Who could look over the ruins without melancholy reflections on the insignificant origin of such a catastrophe? At an outlay of treasure that would have made an ordinary kingdom bankrupt those once superb docks were built. It took years to construct them, but a few months were more than enough to blot them out of the roll of Russian wonders! Uprooted from their foundations and tumbled over in the hollows, scarcely any two blocks maintained their former fellowship. Counterforts, copings, quoins, steps, and the general masonry were broken up and hurtled into strange heaps. Mingled with the tumuli were fractured beams and timbers, massive frames, and portions of the ponderous gates. Here and there were torn sheets of iron, splintered pintels, fragments of heavy posts, broken ribs, and bolts like crowbars, with clump heads as large as sledge-hammers. Sticking up in the confusion were the angles of mammoth blocks of granite, some red, some blue, which by their garish aspect in the midst of so much devastation gave a play of vividness to the desolation. All that remained were a few dingy cantles of wall smoked by the explosions tottering upon the corners of some broken steps, waiting for a gust[gust] of wind to blow them down. As if to remind one of the incalculable loss to which the aggressive pride of Russia had given rise, there in all their vastness stood the scarps of the hills in which the overthrown docks had been reared. Fissured and caved they resembled frowning cliffs eaten away by a surging sea and the wear of centuries. Blackened craters and chasms intervened among the piles of fallen greatness and helped to augment the sternness and solitude of a demolition which was as complete as engineering skill could make it.

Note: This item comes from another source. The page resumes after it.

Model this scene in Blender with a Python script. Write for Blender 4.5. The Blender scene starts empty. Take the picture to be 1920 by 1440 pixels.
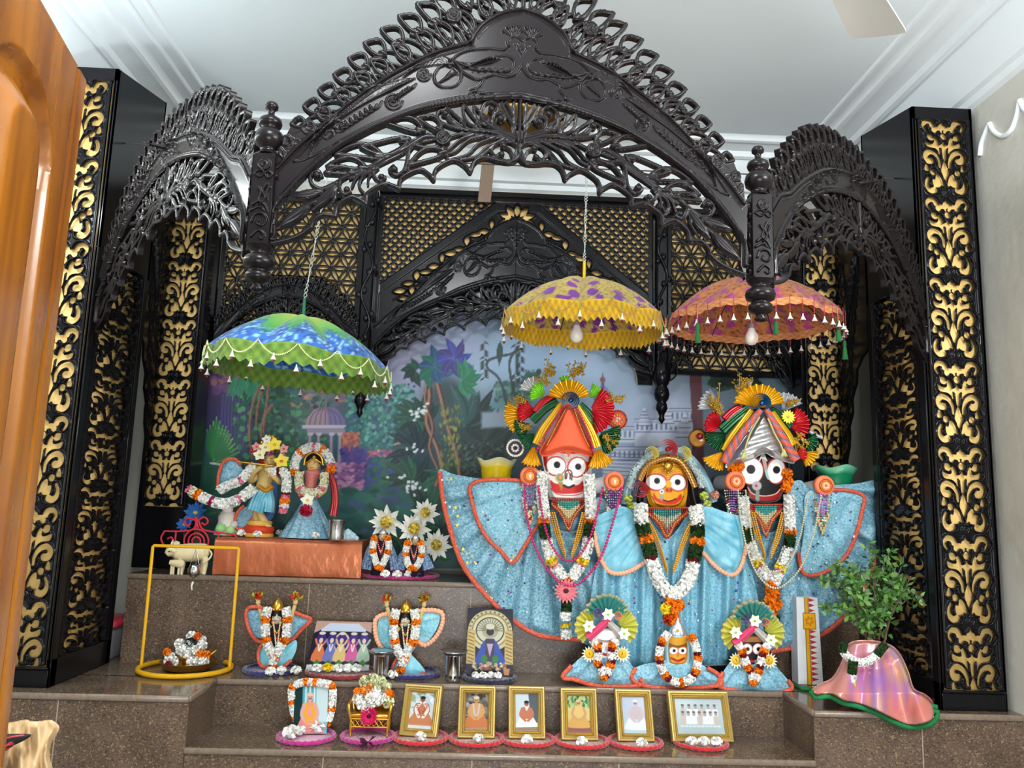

Beyond the ailments induced by wet, cold, and fatigue, the sappers quitted the docks, having suffered but triflingly from accidents. Private William Harvey was injured while at the bottom of a shaft by a man of the 18th regiment falling on him. A private of that regiment fell, on the 10th December, at night, into a pit upwards of thirteen feet deep and three parts full of water. His breast struck against an obstruction, which took away his consciousness. Corporal Cray, whose recklessness of self repeatedly gained him praise, descended the shaft to rescue the miner. The water was thick and discoloured with clay. Unable to feel the man, he was obliged to come up to recover breath. The second descent took him to the end of one gallery without success, and the third gave him the only hope of finding him in the other gallery. The struggles of the linesman had carried him in that direction, and Cray, almost exhausted, bore him to the top of the shaft, but life was extinct. Cray—poor fellow—ready in every danger, and foremost in many, was not, though he had escaped often and strangely, invulnerable against exposure, and the result of his gallant efforts was an attack which, reducing his voice to the feebleness of a whisper, sent him an invalid to England.